>>>

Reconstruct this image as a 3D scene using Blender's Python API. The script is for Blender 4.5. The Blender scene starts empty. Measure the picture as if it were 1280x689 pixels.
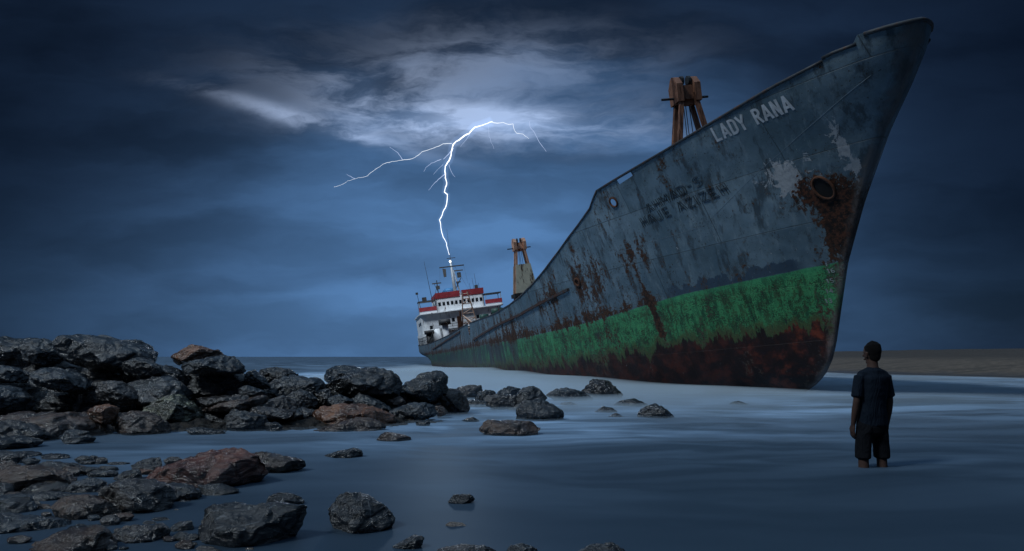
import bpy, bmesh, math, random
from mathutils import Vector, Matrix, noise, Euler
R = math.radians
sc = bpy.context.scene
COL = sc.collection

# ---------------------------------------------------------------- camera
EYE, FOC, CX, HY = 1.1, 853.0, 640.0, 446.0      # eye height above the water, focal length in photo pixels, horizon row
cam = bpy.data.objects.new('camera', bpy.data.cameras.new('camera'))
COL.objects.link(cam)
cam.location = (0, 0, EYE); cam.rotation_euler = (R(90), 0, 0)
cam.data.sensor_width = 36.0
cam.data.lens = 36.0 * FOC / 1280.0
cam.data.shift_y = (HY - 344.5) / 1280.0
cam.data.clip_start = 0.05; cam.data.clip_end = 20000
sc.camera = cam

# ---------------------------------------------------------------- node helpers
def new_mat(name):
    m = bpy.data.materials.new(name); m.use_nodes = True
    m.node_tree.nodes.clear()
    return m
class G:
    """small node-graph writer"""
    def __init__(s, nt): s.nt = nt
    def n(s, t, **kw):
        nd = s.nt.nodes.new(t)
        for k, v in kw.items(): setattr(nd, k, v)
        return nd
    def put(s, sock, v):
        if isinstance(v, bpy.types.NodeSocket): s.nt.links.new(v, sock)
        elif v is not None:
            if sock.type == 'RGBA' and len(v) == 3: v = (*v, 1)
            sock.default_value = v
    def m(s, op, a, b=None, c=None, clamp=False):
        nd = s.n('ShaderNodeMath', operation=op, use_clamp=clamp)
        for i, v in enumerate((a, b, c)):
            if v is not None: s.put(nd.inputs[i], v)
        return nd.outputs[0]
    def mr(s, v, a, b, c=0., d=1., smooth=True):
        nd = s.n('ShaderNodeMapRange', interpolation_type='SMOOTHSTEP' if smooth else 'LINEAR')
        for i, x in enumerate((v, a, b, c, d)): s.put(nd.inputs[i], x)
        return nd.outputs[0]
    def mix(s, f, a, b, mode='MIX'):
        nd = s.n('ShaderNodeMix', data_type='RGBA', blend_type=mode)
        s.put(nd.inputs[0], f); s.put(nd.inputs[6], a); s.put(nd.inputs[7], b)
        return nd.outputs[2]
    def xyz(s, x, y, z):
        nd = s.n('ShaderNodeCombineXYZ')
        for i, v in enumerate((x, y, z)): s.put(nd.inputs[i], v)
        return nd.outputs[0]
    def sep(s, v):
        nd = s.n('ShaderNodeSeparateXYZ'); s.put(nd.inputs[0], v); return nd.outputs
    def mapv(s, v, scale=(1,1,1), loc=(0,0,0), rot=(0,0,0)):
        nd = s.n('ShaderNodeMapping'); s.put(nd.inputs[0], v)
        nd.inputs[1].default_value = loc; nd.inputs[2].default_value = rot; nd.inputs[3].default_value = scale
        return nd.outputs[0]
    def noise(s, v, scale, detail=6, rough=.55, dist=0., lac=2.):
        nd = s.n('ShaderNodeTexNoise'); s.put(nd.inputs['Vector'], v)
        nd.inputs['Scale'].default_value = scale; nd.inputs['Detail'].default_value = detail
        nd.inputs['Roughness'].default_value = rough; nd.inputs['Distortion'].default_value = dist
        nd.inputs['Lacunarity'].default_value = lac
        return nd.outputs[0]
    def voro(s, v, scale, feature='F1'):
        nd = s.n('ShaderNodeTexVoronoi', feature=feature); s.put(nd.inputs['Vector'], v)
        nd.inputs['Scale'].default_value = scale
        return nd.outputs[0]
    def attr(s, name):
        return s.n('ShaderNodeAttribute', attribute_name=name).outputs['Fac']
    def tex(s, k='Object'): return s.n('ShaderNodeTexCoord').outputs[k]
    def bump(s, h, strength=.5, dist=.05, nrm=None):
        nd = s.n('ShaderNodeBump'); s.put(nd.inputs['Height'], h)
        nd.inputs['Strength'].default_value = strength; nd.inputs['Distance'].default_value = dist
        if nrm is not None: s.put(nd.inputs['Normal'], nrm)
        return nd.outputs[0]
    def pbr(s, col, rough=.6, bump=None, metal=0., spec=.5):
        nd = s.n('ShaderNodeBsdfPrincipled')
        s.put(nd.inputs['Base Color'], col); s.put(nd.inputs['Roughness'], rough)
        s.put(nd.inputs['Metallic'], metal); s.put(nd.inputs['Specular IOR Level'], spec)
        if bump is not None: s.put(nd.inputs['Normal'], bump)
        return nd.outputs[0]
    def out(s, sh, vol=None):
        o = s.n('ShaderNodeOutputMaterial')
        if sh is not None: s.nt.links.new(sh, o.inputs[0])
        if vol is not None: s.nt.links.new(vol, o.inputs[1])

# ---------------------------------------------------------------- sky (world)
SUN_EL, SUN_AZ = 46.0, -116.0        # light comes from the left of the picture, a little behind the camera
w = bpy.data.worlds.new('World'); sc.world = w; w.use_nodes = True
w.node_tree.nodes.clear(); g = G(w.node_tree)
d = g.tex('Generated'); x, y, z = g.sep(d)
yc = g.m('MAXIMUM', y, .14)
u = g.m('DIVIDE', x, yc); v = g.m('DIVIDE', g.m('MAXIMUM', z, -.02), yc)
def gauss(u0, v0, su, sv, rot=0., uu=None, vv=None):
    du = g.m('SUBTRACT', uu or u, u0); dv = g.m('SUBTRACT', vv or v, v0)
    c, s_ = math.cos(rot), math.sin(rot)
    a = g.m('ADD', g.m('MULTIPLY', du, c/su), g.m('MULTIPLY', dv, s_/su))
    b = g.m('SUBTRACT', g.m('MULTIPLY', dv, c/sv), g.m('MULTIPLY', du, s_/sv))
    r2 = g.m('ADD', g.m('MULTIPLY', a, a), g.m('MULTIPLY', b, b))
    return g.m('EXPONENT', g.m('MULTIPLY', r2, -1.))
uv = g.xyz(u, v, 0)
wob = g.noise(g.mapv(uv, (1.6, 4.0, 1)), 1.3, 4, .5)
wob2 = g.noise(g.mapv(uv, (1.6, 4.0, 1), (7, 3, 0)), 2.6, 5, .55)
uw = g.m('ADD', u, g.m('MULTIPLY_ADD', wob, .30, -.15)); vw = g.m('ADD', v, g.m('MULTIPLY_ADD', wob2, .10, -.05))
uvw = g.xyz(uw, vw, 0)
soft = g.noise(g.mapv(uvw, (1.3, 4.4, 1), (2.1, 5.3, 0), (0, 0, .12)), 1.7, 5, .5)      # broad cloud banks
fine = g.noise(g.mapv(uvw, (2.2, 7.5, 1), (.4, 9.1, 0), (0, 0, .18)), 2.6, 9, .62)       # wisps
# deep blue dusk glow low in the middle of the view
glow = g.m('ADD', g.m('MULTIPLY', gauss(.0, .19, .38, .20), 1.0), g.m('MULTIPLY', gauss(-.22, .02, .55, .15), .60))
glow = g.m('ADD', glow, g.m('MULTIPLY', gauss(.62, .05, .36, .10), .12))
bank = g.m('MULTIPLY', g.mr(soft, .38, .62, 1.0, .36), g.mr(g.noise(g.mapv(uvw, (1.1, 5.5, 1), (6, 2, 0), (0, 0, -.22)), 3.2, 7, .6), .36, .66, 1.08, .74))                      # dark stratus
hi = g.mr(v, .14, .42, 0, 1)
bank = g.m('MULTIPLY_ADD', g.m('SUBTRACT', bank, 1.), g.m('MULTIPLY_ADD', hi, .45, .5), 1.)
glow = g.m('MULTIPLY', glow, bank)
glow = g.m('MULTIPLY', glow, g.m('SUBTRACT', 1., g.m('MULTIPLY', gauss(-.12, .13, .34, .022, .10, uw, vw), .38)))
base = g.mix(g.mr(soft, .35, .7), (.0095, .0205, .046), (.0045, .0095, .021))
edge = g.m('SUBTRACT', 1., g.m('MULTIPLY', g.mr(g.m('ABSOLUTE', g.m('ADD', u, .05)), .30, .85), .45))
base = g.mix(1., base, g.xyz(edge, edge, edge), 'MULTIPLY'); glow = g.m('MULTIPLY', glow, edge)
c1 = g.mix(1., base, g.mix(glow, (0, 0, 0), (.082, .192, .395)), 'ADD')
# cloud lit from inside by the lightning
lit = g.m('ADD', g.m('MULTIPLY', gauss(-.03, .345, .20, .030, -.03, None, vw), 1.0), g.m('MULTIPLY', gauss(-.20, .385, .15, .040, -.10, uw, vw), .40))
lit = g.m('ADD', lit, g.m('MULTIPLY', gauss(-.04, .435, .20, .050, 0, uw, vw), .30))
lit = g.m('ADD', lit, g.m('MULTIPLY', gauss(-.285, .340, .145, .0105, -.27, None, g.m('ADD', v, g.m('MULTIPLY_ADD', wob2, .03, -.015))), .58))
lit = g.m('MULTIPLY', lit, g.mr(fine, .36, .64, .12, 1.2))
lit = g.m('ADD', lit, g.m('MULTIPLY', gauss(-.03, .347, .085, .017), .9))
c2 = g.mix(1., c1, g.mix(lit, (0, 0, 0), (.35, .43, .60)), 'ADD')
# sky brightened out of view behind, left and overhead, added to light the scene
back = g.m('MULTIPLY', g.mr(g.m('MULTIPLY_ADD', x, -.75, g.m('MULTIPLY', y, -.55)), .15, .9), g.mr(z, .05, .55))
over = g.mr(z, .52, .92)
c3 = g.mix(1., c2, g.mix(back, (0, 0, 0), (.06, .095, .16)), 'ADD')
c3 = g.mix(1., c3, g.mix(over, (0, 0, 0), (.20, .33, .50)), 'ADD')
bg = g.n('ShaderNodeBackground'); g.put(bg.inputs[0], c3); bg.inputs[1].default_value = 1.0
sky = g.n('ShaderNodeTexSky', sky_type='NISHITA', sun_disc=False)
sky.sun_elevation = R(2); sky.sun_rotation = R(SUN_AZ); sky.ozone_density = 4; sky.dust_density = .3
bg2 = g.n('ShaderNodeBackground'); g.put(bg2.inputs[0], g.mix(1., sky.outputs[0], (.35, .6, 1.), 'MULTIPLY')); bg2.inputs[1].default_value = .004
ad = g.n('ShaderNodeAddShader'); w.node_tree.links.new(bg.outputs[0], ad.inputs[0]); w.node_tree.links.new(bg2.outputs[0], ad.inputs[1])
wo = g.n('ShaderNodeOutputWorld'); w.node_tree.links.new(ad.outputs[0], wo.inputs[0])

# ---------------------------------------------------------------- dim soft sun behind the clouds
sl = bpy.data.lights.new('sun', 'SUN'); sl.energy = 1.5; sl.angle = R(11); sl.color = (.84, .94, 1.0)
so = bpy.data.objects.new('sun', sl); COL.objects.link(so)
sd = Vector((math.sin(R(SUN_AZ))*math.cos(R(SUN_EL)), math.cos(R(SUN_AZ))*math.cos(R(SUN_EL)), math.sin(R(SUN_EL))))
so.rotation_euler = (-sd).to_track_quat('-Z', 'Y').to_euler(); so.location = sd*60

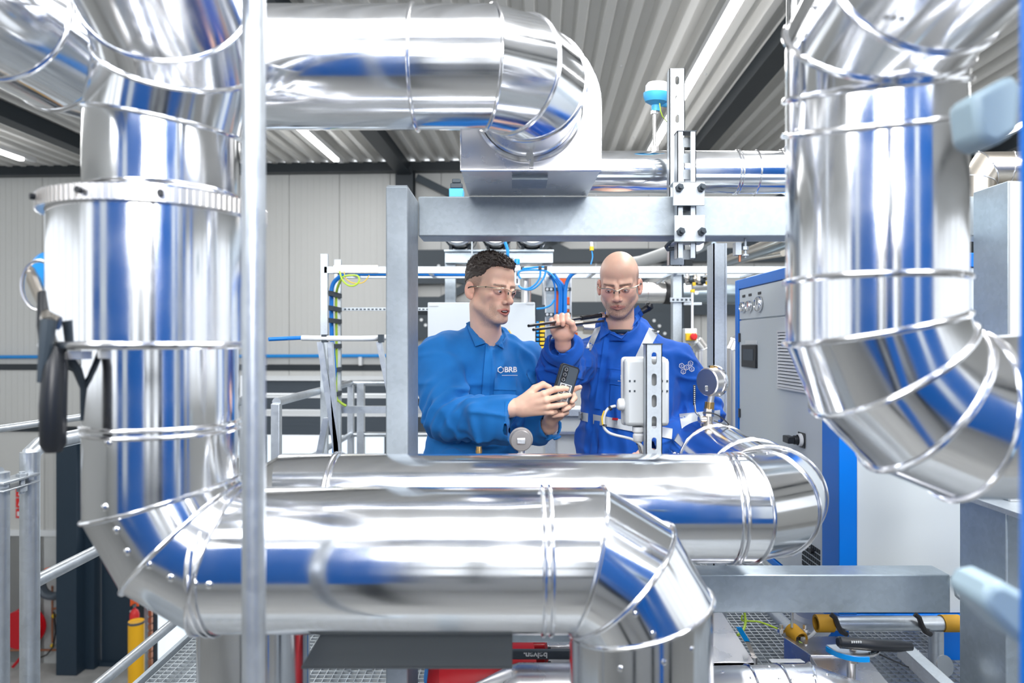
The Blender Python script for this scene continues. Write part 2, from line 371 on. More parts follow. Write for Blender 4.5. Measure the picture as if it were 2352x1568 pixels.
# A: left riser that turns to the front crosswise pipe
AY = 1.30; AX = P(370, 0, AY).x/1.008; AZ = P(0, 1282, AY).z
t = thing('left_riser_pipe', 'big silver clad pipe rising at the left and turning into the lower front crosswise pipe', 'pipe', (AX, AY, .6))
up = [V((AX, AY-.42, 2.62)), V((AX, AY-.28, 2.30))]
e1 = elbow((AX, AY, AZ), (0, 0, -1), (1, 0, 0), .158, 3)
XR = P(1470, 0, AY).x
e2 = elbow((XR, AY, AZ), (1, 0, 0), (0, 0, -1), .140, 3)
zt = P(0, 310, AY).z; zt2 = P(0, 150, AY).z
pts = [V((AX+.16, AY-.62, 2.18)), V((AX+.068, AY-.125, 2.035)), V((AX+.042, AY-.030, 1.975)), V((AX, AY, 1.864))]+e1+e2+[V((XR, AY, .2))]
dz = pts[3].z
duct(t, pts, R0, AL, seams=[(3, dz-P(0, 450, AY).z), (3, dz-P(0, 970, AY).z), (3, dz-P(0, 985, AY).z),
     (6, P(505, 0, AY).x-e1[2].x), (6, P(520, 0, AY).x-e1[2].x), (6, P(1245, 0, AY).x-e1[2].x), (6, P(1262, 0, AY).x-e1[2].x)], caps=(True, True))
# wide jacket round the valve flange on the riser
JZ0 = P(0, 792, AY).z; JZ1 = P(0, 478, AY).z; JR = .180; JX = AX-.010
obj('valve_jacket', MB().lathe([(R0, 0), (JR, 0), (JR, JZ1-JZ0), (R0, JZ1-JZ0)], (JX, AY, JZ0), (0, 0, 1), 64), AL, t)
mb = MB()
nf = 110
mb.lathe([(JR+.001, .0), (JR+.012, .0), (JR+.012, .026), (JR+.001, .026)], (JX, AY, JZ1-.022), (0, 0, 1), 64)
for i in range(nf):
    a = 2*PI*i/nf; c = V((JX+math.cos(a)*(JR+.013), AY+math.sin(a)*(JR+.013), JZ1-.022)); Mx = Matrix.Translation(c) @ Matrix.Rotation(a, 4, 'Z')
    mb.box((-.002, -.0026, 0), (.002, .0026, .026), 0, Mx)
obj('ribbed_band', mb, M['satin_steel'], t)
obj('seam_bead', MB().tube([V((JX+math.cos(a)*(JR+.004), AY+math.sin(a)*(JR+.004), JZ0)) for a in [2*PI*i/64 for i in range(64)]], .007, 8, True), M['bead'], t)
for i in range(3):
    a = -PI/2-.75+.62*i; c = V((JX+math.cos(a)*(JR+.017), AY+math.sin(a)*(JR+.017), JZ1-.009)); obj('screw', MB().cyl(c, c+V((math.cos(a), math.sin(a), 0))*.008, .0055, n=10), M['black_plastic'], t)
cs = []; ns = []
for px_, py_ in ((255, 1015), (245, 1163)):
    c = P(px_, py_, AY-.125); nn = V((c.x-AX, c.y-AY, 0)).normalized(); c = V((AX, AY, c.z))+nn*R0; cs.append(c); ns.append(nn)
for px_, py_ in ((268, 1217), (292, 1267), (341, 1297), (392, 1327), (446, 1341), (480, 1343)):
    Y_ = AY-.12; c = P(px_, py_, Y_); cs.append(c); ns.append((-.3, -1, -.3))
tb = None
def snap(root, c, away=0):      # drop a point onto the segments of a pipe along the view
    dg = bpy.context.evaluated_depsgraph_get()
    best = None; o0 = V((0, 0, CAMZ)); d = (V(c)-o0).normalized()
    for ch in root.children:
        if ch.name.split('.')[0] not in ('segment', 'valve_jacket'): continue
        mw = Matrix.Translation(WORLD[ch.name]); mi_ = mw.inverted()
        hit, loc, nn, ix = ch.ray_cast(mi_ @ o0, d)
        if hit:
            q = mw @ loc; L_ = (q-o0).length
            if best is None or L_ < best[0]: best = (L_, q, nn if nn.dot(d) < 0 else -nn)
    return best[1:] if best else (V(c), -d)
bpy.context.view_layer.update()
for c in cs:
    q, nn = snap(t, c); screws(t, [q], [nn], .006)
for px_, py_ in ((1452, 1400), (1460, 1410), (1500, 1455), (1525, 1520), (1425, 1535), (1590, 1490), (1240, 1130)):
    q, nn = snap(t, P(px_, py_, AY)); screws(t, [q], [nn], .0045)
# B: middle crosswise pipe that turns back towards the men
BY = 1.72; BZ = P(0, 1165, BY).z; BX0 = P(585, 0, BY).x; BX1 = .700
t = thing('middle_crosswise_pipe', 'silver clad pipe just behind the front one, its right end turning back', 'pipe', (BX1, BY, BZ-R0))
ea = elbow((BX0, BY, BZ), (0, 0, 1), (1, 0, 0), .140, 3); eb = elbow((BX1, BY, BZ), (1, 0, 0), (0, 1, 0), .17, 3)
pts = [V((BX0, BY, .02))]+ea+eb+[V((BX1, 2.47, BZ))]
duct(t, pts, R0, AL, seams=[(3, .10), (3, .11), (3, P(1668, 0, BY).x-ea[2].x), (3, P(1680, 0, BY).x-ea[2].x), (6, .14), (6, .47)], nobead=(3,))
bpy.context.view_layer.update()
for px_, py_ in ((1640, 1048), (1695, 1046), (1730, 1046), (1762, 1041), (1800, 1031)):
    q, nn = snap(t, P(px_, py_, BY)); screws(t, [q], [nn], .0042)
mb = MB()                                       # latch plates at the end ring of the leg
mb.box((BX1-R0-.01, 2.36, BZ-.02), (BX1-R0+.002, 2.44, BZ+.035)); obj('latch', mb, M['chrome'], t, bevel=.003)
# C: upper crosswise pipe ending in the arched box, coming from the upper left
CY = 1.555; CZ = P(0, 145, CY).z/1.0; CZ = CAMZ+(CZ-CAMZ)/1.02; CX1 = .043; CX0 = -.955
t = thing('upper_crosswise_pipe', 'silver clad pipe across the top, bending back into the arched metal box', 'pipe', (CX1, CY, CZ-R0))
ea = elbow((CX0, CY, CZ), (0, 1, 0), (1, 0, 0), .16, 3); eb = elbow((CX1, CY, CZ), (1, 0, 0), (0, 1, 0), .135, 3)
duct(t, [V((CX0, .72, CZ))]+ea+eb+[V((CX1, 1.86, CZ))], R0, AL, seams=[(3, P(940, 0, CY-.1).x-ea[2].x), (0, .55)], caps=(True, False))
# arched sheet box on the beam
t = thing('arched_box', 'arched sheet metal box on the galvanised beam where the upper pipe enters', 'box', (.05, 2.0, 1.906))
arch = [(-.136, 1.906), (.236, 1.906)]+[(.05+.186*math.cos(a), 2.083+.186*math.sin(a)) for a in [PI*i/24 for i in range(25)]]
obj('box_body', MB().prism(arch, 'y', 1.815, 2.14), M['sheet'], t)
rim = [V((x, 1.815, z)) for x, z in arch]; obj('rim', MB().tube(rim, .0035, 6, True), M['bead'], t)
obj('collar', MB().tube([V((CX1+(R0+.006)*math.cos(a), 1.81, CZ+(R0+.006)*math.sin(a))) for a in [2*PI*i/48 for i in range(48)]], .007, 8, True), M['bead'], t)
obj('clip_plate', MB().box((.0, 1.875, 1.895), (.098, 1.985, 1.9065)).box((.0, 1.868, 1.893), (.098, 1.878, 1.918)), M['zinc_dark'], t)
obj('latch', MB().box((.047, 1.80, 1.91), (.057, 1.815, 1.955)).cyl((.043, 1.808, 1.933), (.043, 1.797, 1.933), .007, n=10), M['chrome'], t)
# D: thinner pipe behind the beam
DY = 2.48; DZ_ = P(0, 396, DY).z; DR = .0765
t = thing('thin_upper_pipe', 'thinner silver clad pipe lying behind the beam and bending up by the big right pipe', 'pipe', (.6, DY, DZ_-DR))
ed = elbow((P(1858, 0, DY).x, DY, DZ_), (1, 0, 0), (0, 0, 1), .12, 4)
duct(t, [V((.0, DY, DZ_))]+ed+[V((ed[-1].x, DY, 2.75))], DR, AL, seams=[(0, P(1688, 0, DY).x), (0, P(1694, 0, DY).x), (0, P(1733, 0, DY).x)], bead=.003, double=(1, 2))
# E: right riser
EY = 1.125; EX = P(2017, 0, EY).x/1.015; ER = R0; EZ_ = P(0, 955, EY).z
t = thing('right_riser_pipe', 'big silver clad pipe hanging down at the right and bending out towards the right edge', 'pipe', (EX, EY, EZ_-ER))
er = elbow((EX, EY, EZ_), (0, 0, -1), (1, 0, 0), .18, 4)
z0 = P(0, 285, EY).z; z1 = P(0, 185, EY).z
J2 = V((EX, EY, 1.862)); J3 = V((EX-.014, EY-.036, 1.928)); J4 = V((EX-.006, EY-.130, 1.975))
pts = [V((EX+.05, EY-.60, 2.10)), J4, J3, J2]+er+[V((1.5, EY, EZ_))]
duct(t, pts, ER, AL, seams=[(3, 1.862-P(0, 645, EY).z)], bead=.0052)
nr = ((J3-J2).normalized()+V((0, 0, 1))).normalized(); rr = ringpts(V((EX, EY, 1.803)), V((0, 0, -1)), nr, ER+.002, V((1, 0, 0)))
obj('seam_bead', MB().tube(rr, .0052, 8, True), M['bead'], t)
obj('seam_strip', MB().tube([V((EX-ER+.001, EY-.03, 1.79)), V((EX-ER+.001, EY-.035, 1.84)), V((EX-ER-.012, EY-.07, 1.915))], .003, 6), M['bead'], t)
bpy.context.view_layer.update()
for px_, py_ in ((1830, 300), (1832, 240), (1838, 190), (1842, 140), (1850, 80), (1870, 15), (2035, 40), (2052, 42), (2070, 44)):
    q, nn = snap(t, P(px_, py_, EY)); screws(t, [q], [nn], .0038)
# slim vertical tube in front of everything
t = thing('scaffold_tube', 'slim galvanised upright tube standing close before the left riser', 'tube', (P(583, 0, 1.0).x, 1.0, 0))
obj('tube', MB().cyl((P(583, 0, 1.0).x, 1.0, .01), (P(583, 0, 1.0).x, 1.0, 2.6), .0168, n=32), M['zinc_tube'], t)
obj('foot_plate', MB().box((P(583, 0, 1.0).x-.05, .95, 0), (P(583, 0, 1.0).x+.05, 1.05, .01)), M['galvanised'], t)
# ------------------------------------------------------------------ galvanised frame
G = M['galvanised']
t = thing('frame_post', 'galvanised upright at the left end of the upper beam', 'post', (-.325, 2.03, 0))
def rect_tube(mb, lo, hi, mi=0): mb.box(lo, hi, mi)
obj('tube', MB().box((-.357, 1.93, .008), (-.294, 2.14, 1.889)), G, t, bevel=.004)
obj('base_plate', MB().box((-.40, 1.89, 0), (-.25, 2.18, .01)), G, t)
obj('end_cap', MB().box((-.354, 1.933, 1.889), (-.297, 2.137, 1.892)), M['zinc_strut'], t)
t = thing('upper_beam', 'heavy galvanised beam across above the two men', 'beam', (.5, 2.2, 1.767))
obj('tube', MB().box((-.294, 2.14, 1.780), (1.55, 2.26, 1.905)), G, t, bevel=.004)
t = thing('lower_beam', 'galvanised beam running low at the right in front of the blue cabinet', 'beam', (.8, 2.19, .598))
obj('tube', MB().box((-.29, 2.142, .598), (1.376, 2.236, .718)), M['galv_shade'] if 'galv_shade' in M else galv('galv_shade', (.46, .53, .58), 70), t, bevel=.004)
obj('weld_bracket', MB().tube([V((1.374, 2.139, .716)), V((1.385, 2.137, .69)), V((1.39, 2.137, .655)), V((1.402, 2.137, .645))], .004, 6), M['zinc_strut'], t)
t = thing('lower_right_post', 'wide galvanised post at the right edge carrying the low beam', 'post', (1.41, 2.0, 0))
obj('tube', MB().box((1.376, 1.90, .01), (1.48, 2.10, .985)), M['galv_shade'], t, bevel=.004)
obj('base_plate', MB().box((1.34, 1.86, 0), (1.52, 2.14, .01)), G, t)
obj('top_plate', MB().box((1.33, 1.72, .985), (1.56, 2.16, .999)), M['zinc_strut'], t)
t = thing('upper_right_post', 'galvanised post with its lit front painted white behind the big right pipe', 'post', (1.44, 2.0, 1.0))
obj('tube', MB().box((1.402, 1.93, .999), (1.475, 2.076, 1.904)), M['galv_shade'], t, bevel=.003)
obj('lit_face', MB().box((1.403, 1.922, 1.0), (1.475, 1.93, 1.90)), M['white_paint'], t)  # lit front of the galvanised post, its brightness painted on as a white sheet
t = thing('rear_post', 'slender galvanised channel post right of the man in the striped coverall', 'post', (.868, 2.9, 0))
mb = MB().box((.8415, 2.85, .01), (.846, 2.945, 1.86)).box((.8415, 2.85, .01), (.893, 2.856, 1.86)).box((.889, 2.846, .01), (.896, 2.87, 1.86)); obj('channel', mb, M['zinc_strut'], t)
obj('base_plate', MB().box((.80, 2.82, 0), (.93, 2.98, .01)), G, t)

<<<

(INSTRUCTIONS FOR THE TASK)
Quote, exactly and only, the lines from the first line of the data above through the line containing "sc.camera = cam". The pictures do not belong in it.

(FINAL ANSWER)
Reconstruct this image as a 3D scene using Blender's Python API. The script is for Blender 4.5. The Blender scene starts empty. Measure the picture as if it were 1280x689 pixels.
import bpy, bmesh, math, random
from mathutils import Vector, Matrix, noise, Euler
R = math.radians
sc = bpy.context.scene
COL = sc.collection

# ---------------------------------------------------------------- camera
EYE, FOC, CX, HY = 1.1, 853.0, 640.0, 446.0      # eye height above the water, focal length in photo pixels, horizon row
cam = bpy.data.objects.new('camera', bpy.data.cameras.new('camera'))
COL.objects.link(cam)
cam.location = (0, 0, EYE); cam.rotation_euler = (R(90), 0, 0)
cam.data.sensor_width = 36.0
cam.data.lens = 36.0 * FOC / 1280.0
cam.data.shift_y = (HY - 344.5) / 1280.0
cam.data.clip_start = 0.05; cam.data.clip_end = 20000
sc.camera = cam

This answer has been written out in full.